Lanzar esclavos por los aires
Las ‘fullonicae’ (tintorerías) daban buena cuenta de esta orina para eliminar con su amoniaco las manchas más complicadas y, en caso de que fuera necesario, teñir las prendas con otras sustancias. El lavado y teñido se llevaba a cabo en cubetas que estaban enlucidas para poder asegurar su impermeabilidad y a cargo de unos operarios (‘fullones’) que pasaban gran parte del tiempo pisando las ropas para empaparlas bien en los respectivos tintes.
Los ‘moriones’ eran los esclavos con enanismo que ejercían de bufones en las orgías de los patricios. Incluso los había especializados en el atroz arte de ser lanzados por los aires en el colmo de las bacanales. Según autores clásicos como Suetonio, Tácito o Tertuliano, los más valorados eran los que habían sufrido deformaciones en sus rostros a causa de las brutales caídas que ocasionaban estos espectáculos. De aquella práctica se conocen nombres muy populares como Sísifo, propiedad de Marco Antonio, que comenzó su carrera atravesando los aires en exclusivas veladas.

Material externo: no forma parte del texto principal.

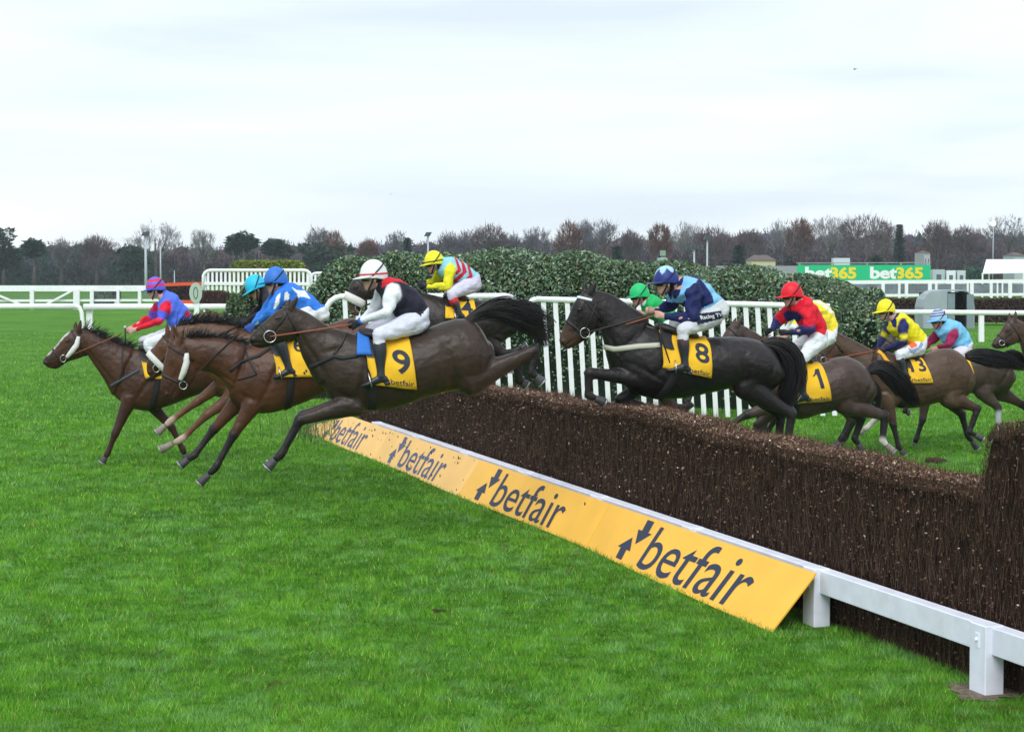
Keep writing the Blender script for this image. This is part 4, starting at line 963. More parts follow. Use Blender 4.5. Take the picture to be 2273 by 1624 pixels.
    fur(tr[3][0] - tr[3][1] * .35, tr[3][0] - tr[3][1] * .8 - fr.h * .1, .006, .03)
    fur(hd[0][0] - hd[0][1] * .2, hd[1][0] - hd[1][1] * .9, .008, .014)
    fur(hd[1][0] + hd[1][1] * .1, hd[3][0] + hd[3][1] * .05, .005, .012)
    fur(hd[-1][0] - hd[-1][1] * .25, hd[3][0] - hd[3][1] * .3, .010, .010)
    fur(El + (El - P(sp['fn'][1])) * .3, El + fr.h * .12 + Vector((0, 0, .16)), .010, .025)
    def dfn(co, nn):
        az = fr.az(co); wl = np.clip(np.abs(nn @ np.array(fr.l)) * 1.3 - .25, 0, 1); d_ = np.zeros(len(co))
        for a, b, amp, sig in sg_:
            ab = b - a; t = np.clip(((az - a) @ ab) / max(1e-6, ab @ ab), 0, 1); q = az - a - t[:, None] * ab; d_ += amp * np.sin(math.pi * np.clip(.15 + .7 * t, 0, 1)) * np.exp(-(q ** 2).sum(axis=1) / sig ** 2)
        # ribs faintly showing
        w3 = np.sin(co[:, 0] * 41 + 2 * np.sin(co[:, 2] * 23)) * np.sin(co[:, 2] * 37 + 1.5 * np.sin(co[:, 0] * 19)); return co - nn * (d_ * wl * 1.35 + .0011 * w3)[:, None]
    body, co = mb.fuse('body', COAT, root, sp.get('vox', .014), 3, None, dfn)
    body['label'] = sp.get('bodylabel', 'bay coat')
    sk = Skin(body, co, fr)
    # hooves with shoes
    for Ft, Hf, key in hooves:
        c0 = Ft.lerp(Hf, .46); d = (Hf - Ft).normalized(); u = d.cross(fr.l).normalized(); m_ = MB()
        fwd = u if u.dot(fr.h) > 0 else -u
        if sp.get('sole', {}).get(key): fwd = -fwd
        m_.loft([(c0, u * .037, fr.l * .036, None), (c0.lerp(Hf, .5), u * .042, fr.l * .041, None), (Hf, u * .050 , fr.l * .047, None)], 16, 2, cap=.12)
        hm = mat('hoof_pale', (.26, .22, .20), .5, .3, noise=(20, .2)) if key in socks else HOOF
        o = m_.build('hoof', hm, root)
        sh = MB(); sh.tube([Hf + d * .009 + (fwd * math.cos(a) * .052 + fr.l * math.sin(a) * .047) for a in np.linspace(-2.4, 2.4, 15)], .0085, 6); sh.build('horseshoe', SHOE, o)
    # nostrils, mouth line
    nm = MB()
    for sd in (1, -1):
        c = hd[-1][0] + hd[-1][1] * .35; c2, n2 = sk.hitp(c, sd, -.001); nm.ell(c2, hd[-1][1].normalized() * .016, (hd[0][0] - hd[2][0]).normalized() * .010, fr.l * .004)
    nm.build('nostrils', mat('nostril', (.006, .005, .005), .7), root)
    # eyes
    for sd in (1, -1):
        p_, n_ = sk.hit(sp['eye'], sd, -.008, .08); m_ = MB(); m_.ell(p_, (.019, 0, 0), (0, .019, 0), (0, 0, .017)); m_.build('eye', mat('horse_eye', (.012, .008, .006), .08, .7), root)
    # tail
    tl = [P(p) for p in sp['tail']]; wd = sp['tailw']; lines = []; r = random.Random(sp['seed'])
    for k in range(sp.get('tailn', 260)):
        a, rr_ = r.random() * 6.28, r.random() ** .6; L_ = []; end = r.uniform(.72, 1.0); ph = r.random() * 6
        cp = curve_pts(tl, 12)
        for i in range(12):
            t = i / 11; w_ = np.interp(t, np.linspace(0, 1, len(wd)), wd) * rr_; tt = t * end * 11; j = min(10, int(tt)); c = cp[j].lerp(cp[j + 1], tt - j)
            tg = (cp[min(11, j + 1)] - cp[j]).normalized(); u = tg.cross(fr.l).normalized()
            L_.append(c + u * math.cos(a) * w_ + fr.l * math.sin(a) * min(w_, .07 + w_ * .3) + u * .012 * math.sin(t * 7 + ph) * t)
        lines.append(L_)
    tb = MB(); tb.tube(curve_pts(tl, 10)[:4], [.03, .032, .028, .02], 8)
    tailo = hair('tail', lines, .0075, HAIRM, root)
    # mane along the crest
    lines = []; mn = sp.get('mane', {}); ln = mn.get('len', .10); K = len(nk); fly = mn.get('fly', .5); cnt = mn.get('n', 200)
    for k in range(cnt):
        t = r.random() * (K - 1) * .93; i = min(K - 2, int(t)); u = t - i; c = nk[i][0].lerp(nk[i + 1][0], u); ux = nk[i][1].lerp(nk[i + 1][1], u); sd = r.uniform(-1, 1)
        b = c + ux * .97 + fr.l * sd * .02; nd = ux.normalized(); al = (nk[i + 1][0] - nk[i][0]).normalized(); L2 = ln * r.uniform(.6, 1.2)
        dr = (nd * fly * r.uniform(.4, 1.2) + al * r.uniform(.3, 1.0) + fr.l * sd * (1 - fly) * 1.2).normalized(); L_ = [b - nd * .02]
        for j in range(1, 5): dr = (dr + Vector((0, 0, -.25)) * (1 - fly)).normalized(); L_.append(L_[-1] + dr * L2 / 4)
        lines.append(L_)
    hair('mane', lines, .007, HAIRM, root)
    # ---- tack
    def band(secs, t, w_, th, name, m, grow=1.0, par=root):
        i = min(len(secs) - 2, int(t)); u = t - i; c = secs[i][0].lerp(secs[i + 1][0], u); a = secs[i][1].lerp(secs[i + 1][1], u); v = secs[i][2].lerp(secs[i + 1][2], u); al = (secs[i + 1][0] - secs[i][0]).normalized()
        pts = []; nr = []
        for k in range(28):
            th_ = 2 * math.pi * k / 28; d = a * math.cos(th_) + v * math.sin(th_); q = c + d * 1.6; loc, n, ii, dd = sk.b.ray_cast(q, -d.normalized())
            if loc is None or (loc - c).length > d.length * 1.5: loc, n = c + d * 1.02, d.normalized()
            pts.append(loc + n * .002 * grow); nr.append(d)
        o = MB(); o.ribbon(pts, nr, w_, th, True, al); return o.build(name, m, par)
    if sp.get('tack', True):
        Tm_ = fr.T
        nb = sp.get('noseband'); band(hd, 2.35, .03 if not nb else sp.get('nbw', .12), .006 if not nb else .045, 'noseband', WOOL if nb else LEATH)
        band(hd, .35, .022, .006, 'headpiece', LEATH)
        if sp.get('browband'):
            b, n_ = sk.path(sp['browband'], 1, .004, 6, .08); o = MB(); o.ribbon(b, n_, .028, .008); o.build('browband', mat('browband_white', (.7, .75, .8), .5), root)
            b, n_ = sk.path(sp['browband'], -1, .004, 6, .08); o = MB(); o.ribbon(b, n_, .028, .008); o.build('browband', mat('browband_white'), root)
        for sd in (1, -1):
            bit3, bn = sk.hit(sp['bit'], sd, .012, .06); eyep, _ = sk.hit(hs_mid(hs), sd, .004, .08)
            q, nn = sk.path([sp['cheek_top'], sp['bit']], sd, .003, 8, .08); o = MB(); o.ribbon(q, nn, .018, .005); o.build('cheek_strap', LEATH, root)
            o = MB(); e1 = (hd[2][0] - hd[3][0]).normalized(); e2 = hd[2][1].normalized(); R_ = sp.get('ring', .042); o.tube([bit3 + (e1 * math.cos(a) + e2 * math.sin(a)) * R_ for a in np.linspace(0, 6.0, 18)], .006, 6, True); o.build('bit_ring', STEEL, root)
            if sp.get('cheekpiece'):
                q, nn = sk.path(sp['cheekpiece'], sd, .022, 5, .08); o = MB(); k = len(q); o.tube(q, [.022 + .014 * math.sin(math.pi * min(1, (i + .6) / k)) for i in range(k)], 10); o.build('sheepskin_cheekpiece', WOOL, root)
            if sp.get('hand'):
                hn = P(sp['hand'], .06 * sd); lim = bit3.lerp(hn, .5) + Vector((0, 0, -.02)); 
                for vv in range(3):
                    pass
                q = [bit3, bit3.lerp(hn, .33) + fr.l * sd * .05, bit3.lerp(hn, .66) + fr.l * sd * .05, hn]; q = curve_pts(q, 12)
                q2 = []
                for p_ in q:
                    loc, n_, i_, d_ = sk.b.ray_cast(p_ + fr.l * sd * .6, -fr.l * sd)
                    if loc is not None and (loc - p_).dot(fr.l) * sd > -.012: p_ = loc + fr.l * sd * .014
                    q2.append(p_)
                o = MB(); o.tube(q2, .0075, 5); o.build('rein', mat('rein_%d' % sp['seed'], sp.get('rein', (.03, .02, .018)), .6), root)
        nt_ = len(tr)
        if sp.get('girth_px'):
            g0, g1 = sp['girth_px']
            for sd in (1, -1):
                q, nn = sk.path([g0, g1], sd, .004, 12); o = MB(); o.ribbon(q, nn, .085, .008); o.build('girth', mat('girth_web', sp.get('girthc', (.02, .018, .02)), .8), root)
        if sp.get('breast'):
            for sd in (1, -1):
                q, nn = sk.path(sp['breast'], sd, .004, 6); o = MB(); o.ribbon(q, nn, sp.get('breastw', .035), .009); o.build('breastplate', mat('breast_%d' % sp['seed'], sp.get('breastc', (.02, .02, .024)), .6), root)
        for st in sp.get('straps', []):
            for sd in (1, -1):
                q, nn = sk.path(st, sd, .004, 6); o = MB(); o.ribbon(q, nn, .022, .006); o.build('strap', LEATH, root)
        # saddle cloth draped over the back, saddle on top
        if sp.get('cloth'):
            cq = sp['cloth']; Q = [P(p, .25) - fr.l * .25 for p in cq]      # top-front, top-back, bottom-back, bottom-front
            nx_, ny_ = 12, 12; rows = []
            def cpt(x, y, sd, off):
                a = Q[0].lerp(Q[1], x); b = Q[3].lerp(Q[2], x); p = b.lerp(a, y)
                loc, n, i, d = sk.b.ray_cast(p + fr.l * sd * 1.2, -fr.l * sd)
                if loc is None or (loc - p).dot(fr.l) * sd < 0:
                    loc, n, i, d = sk.b.ray_cast(Vector((p.x, p.y, p.z + .8)) + fr.l * sd * .05, Vector((0, 0, -1)))
                    if loc is None: loc, n = p, Vector((0, 0, 1))
                if y < .3: n = (n + fr.l * sd * .6).normalized()
                wv = .006 * math.sin(x * 11 + y * 3) * (1 - y) + .004 * math.sin(y * 13 + x * 4)
                return loc + n * (off + .012 + wv + .012 * (1 - y)), n
            def ridge(x, off):
                a = Q[0].lerp(Q[1], x); loc, n, i, d = sk.b.ray_cast(Vector((a.x, a.y, a.z + 1.0)), Vector((0, 0, -1)))
                return (loc if loc is not None else a) + Vector((0, 0, off + .012))
            V = []
            for j in range(ny_): V += [cpt(i / nx_, j / (ny_), 1, 0)[0] for i in range(nx_ + 1)]
            V += [ridge(i / nx_, 0) for i in range(nx_ + 1)]
            for j in range(ny_ - 1, -1, -1): V += [cpt(i / nx_, j / (ny_), -1, 0)[0] for i in range(nx_ + 1)]
            R_ = 2 * ny_ + 1; Fc = [(j * (nx_ + 1) + i, j * (nx_ + 1) + i + 1, (j + 1) * (nx_ + 1) + i + 1, (j + 1) * (nx_ + 1) + i) for j in range(R_ - 1) for i in range(nx_)]
            cm = mat('saddle_cloth', (.86, .50, .025), .7, .2, noise=(3, .08), bump=(14, .5, .012))
            o = mk('saddle_cloth', V, Fc, cm, root); so = o.modifiers.new('s', 'SOLIDIFY'); so.thickness = .005; so.offset = 1
            ink = mat('cloth_ink', (.02, .028, .05), .6)
            for txt, box in sp.get('texts', []):
                TV, TF, _ = textmesh(txt, .018 if len(txt) < 3 else .008, cuts=4)
                for sd in (1, -1):
                    if txt == '1':
                        TV, TF = [], []
                        for k_ in range(11): TV += [(.50, k_ / 10), (.92, k_ / 10)]
                        TF = [(2 * k_, 2 * k_ + 1, 2 * k_ + 3, 2 * k_ + 2) for k_ in range(10)]; TV += [(.0, .70), (.10, .63), (.25, .80), (.27, .68), (.50, .76)]
                        TF += [(22, 23, 25, 24), (24, 25, 26, 20)]
                    W_ = []
                    for x, y in TV:
                        xx = x if sd == 1 else 1 - x; W_.append(cpt(box[0] + (box[2] - box[0]) * xx, box[1] + (box[3] - box[1]) * y, sd, .009)[0])
                    mk('number' if len(txt) < 3 else 'wording', W_, TF, ink, o)
            if sp.get('texts'):
                for sd in (1, -1):
                    bx = sp.get('logo', (.06, .045, .18, .15)); V2 = []; F2 = []
                    for upw, (x0, y0) in ((True, (bx[0], bx[1])), (False, (bx[0] + (bx[2] - bx[0]) * .45, bx[1] + (bx[3] - bx[1]) * .35))):
                        A_ = arrow(upw); k0 = len(V2); w2, h2 = (bx[2] - bx[0]) * .5, (bx[3] - bx[1]) * .6
                        for x, y in A_: V2.append(cpt((x0 + w2 * x) if sd == 1 else 1 - (x0 + w2 * x), y0 + h2 * y, sd, .009)[0])
                        F2.append(tuple(range(k0, k0 + len(A_))))
                    mk('logo', V2, F2, ink, o)
            # saddle
            s_ = MB(); a0, a1 = ridge(.05, .01), ridge(.78, .01)
            if sp.get('saddle'): a0, a1 = [Vector((q.x, q.y, q.z)) for q in (P(sp['saddle'][0]), P(sp['saddle'][1]))]
            ax_ = (a1 - a0); up_ = Vector((0, 0, 1))
            s_.loft([(a0 - ax_ * .05, up_ * .04, fr.l * .10), (a0 + ax_ * .15, up_ * .055, fr.l * .15), (a0 + ax_ * .5, up_ * .035, fr.l * .17), (a0 + ax_ * .85, up_ * .045, fr.l * .17), (a1 + ax_ * .04, up_ * .03, fr.l * .11)], 16, 3)
            for sd in (1, -1):      # flaps
                gr = []
                for j in range(7):
                    for i in range(6):
                        x = .02 + .24 * i / 5 - .05 * math.sin(j / 6 * 3.14); y = 1.0 - j / 6 * .46; p, n_ = cpt(x, min(.999, y), sd, .012); gr.append(p)
                s_.add(gr, [(j * 6 + i, j * 6 + i + 1, j * 6 + i + 7, j * 6 + i + 6) for j in range(6) for i in range(5)])
            s_.build('saddle', mat('saddle_leather', (.02, .018, .02), .5, .4), root)
    if sp.get('pad'):
        q = [P(p, .25) - fr.l * .25 for p in sp['pad']]
        for sd in (1, -1):
            V = []
            for j in range(8):
                for i in range(6):
                    a = q[0].lerp(q[1], i / 5); b = q[3].lerp(q[2], i / 5); loc, n = sk.hitp(a.lerp(b, j / 7), sd, .032); V.append(loc)
            o = mk('shoulder_pad', V, [(j * 6 + i, j * 6 + i + 1, j * 6 + i + 7, j * 6 + i + 6) for j in range(7) for i in range(5)], mat('pad_blue', (.03, .18, .62), .6, bump=(30, .4, .01)), root); so = o.modifiers.new('s', 'SOLIDIFY'); so.thickness = .014
    return fr, sk, root
def hs_mid(hs): return ((hs[1][0][0] + hs[1][1][0]) / 2, (hs[1][0][1] + hs[1][1][1]) / 2)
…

Los combates de gladiadores estaban perfectamente reglados por un ‘suma rudis’, un árbitro que vigilaba el desarrollo de la lucha y que mandaba parar el combate cuando uno de los contendientes no respetaba las normas. El ‘suma rudis’ era siempre un gladiador retirado y portaba una espada de madera, símbolo de su pasado como luchador de la arena.